Great post. I hadn't heard this before, and it's really cool. The songs are so solid. "Kitty Ricketts" is probably my favorite, Tom Waitsyness and all :P

I also like the handful of songs with little synth melodies, makes it sound fresh. Especially since they're only a background element and not the feature.

Downloaded The Undertones debut as well, hopefully I'll have time to listen later.

gabbagabbahey said...

ha, I think I first got this album around the same time as I got Tom Waits' Blood Money, so I was surprised to hear the same sound in a 1970s punk song. But then Waits was already releasing material at this stage anyway?

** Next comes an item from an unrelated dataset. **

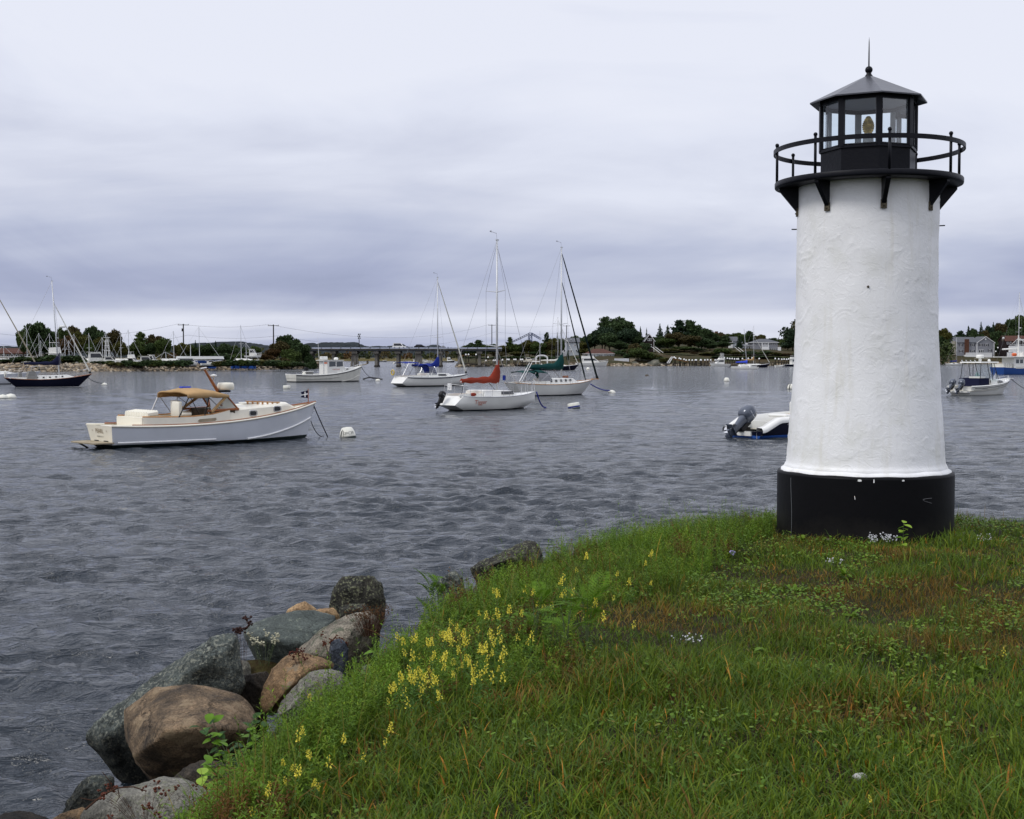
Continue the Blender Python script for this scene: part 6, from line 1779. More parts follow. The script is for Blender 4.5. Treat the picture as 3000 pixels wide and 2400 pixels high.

I might upload TV Tube Heart at some stage, it's not of the same quality as this though. But Undertones for deffo!

Tom Gleeson said...

The TV show the clip is from is, I think, SBB ina suigh, sorry if I spelled that wrong, gailge isn't my strong suit.
Irish language music show presented by Sean Bawn Brannaic (again sorry for any misspelling) the S B B in the title which translates as 'SBB sitting'

gabbagabbahey said...

yep, SBB ina Shuí. presented by Séan Bán Breathnach.